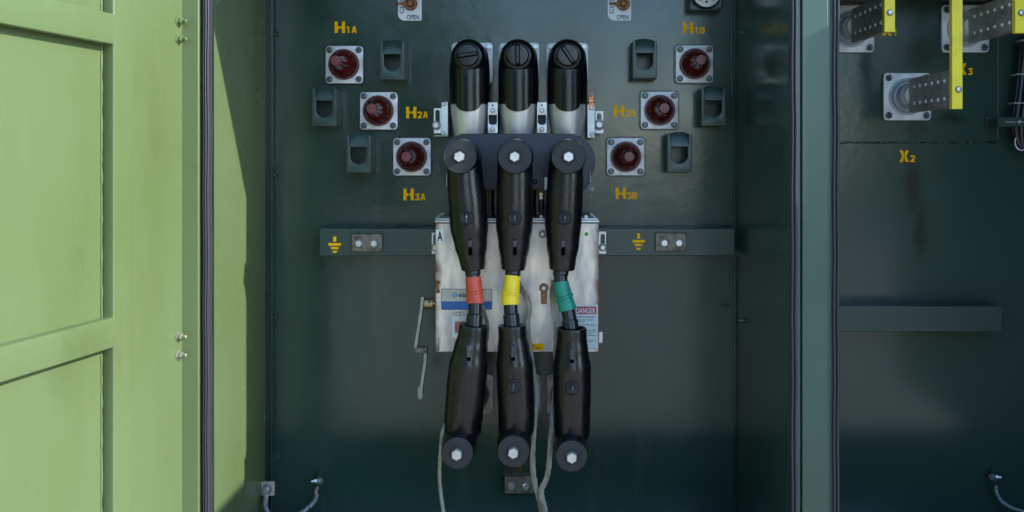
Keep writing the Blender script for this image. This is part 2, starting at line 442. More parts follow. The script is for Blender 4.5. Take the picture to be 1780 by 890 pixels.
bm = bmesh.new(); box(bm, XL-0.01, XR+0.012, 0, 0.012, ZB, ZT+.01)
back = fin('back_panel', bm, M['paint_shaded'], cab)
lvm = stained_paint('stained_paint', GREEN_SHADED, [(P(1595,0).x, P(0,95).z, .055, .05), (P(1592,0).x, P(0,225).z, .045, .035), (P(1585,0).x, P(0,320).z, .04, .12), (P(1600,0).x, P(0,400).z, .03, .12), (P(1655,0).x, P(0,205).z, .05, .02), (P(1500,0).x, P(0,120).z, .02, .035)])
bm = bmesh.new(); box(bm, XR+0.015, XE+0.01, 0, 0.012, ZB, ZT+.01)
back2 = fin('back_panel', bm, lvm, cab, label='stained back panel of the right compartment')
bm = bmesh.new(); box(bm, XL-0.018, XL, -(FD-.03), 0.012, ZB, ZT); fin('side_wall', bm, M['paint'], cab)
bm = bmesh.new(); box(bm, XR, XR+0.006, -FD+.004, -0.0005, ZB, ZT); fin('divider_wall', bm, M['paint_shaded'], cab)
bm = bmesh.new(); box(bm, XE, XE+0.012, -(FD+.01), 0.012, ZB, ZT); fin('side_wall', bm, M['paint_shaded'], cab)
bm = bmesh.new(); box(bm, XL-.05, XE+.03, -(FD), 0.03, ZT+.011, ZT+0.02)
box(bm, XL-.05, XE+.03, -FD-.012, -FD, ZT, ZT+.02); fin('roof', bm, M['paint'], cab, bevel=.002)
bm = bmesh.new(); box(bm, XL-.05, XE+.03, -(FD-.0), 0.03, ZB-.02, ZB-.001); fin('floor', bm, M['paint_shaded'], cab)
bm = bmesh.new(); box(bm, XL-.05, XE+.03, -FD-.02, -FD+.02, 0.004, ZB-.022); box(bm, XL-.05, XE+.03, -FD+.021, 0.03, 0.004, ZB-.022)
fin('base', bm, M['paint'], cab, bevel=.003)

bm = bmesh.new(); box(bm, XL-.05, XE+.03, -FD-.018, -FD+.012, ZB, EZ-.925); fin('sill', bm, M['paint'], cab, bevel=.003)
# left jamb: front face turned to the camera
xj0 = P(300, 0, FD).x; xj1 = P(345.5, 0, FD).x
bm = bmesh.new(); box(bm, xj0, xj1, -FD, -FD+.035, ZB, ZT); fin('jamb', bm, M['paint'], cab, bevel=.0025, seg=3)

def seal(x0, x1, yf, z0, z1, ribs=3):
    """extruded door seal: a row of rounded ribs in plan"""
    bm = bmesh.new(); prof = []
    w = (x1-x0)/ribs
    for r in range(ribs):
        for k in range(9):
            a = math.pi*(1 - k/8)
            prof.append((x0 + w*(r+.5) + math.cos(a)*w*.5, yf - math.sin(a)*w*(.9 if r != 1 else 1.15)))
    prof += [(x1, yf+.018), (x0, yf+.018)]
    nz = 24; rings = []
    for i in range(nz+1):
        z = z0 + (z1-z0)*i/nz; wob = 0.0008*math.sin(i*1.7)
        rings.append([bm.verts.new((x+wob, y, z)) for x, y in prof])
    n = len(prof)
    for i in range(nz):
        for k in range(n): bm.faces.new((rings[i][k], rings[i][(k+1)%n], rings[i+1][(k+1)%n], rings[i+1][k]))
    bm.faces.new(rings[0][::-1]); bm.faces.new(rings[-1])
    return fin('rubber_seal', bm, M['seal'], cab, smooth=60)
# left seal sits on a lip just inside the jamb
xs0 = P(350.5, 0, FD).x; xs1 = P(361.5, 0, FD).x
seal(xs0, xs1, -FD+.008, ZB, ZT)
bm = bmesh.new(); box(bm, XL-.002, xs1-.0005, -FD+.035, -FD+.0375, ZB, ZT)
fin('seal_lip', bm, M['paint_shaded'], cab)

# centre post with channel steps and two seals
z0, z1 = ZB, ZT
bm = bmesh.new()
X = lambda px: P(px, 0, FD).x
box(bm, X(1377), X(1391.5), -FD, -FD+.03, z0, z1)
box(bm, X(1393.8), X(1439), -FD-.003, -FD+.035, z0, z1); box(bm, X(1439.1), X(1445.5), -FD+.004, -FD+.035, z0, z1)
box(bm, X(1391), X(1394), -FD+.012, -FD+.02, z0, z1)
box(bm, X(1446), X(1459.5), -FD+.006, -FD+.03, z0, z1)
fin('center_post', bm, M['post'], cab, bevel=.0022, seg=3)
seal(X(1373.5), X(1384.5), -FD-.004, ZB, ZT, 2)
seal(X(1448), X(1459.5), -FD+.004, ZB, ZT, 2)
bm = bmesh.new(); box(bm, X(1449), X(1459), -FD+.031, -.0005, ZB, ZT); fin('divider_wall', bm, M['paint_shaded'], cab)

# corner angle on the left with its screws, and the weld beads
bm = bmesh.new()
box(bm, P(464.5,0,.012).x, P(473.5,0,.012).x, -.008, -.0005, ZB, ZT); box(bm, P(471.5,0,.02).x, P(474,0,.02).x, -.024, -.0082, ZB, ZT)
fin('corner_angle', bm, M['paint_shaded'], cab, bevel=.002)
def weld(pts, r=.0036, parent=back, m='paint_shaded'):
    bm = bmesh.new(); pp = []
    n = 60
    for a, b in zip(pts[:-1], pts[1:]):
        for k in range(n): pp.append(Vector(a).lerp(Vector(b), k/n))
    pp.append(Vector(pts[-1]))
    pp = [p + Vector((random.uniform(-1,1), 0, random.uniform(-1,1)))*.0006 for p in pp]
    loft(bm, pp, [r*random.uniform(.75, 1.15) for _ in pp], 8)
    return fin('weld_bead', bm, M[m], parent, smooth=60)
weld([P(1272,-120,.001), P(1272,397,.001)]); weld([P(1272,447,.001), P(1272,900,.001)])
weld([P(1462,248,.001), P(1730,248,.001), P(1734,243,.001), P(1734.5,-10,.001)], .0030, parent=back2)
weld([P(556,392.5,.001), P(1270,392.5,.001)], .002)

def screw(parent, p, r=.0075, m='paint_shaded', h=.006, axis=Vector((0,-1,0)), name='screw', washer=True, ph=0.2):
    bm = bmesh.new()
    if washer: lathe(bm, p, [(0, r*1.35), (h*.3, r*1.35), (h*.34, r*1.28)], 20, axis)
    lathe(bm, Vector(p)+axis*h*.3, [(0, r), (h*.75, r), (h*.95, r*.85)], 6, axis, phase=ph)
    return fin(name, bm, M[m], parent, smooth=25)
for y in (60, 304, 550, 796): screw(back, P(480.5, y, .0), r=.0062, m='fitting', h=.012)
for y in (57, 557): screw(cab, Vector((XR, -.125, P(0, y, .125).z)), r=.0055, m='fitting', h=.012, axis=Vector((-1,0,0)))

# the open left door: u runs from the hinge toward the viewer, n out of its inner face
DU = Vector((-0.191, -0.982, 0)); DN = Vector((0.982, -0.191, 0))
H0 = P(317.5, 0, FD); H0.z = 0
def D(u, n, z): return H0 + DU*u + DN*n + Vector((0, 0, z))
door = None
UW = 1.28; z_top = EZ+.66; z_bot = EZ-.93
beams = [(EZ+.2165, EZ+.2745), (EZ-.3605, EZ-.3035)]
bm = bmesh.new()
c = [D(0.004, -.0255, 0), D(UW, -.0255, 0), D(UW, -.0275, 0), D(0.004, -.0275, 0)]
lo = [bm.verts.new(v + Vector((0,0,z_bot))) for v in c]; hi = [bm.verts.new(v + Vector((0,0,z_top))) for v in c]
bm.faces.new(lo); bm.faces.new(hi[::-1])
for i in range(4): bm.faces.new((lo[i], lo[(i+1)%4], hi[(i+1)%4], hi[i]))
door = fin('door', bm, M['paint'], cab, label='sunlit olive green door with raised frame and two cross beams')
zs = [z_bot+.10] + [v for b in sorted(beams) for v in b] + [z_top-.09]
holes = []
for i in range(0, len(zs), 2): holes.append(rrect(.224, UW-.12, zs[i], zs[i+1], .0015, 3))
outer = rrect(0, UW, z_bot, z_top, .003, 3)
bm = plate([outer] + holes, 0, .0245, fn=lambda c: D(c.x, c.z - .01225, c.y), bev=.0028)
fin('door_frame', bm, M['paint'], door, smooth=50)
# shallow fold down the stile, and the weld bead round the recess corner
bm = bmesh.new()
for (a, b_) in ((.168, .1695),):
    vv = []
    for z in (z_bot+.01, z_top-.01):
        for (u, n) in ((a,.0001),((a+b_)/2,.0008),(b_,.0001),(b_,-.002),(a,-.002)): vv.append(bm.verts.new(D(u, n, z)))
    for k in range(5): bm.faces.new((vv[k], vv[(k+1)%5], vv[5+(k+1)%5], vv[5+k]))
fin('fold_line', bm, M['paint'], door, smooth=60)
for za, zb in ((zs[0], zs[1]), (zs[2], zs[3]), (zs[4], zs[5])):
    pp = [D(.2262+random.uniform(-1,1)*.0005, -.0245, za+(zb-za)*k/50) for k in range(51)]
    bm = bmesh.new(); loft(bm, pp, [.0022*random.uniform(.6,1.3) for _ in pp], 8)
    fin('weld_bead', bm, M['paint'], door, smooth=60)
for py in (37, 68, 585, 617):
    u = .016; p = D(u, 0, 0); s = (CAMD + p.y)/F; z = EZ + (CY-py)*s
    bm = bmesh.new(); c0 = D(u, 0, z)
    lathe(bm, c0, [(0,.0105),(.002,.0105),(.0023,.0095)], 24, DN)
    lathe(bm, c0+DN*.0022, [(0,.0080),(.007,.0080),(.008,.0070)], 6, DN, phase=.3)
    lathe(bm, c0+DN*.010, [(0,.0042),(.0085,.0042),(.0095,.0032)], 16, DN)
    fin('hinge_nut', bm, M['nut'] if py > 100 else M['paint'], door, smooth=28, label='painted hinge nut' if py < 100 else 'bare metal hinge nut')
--
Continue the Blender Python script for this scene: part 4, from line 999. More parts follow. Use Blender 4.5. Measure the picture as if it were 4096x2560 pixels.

* [Exercise task] Reproduce each line of the entries in which the word "from" is found.

* [Finished task]
# the open left door: u runs from the hinge toward the viewer, n out of its inner face
Continue the Blender Python script for this scene: part 4, from line 999. More parts follow. Use Blender 4.5. Measure the picture as if it were 4096x2560 pixels.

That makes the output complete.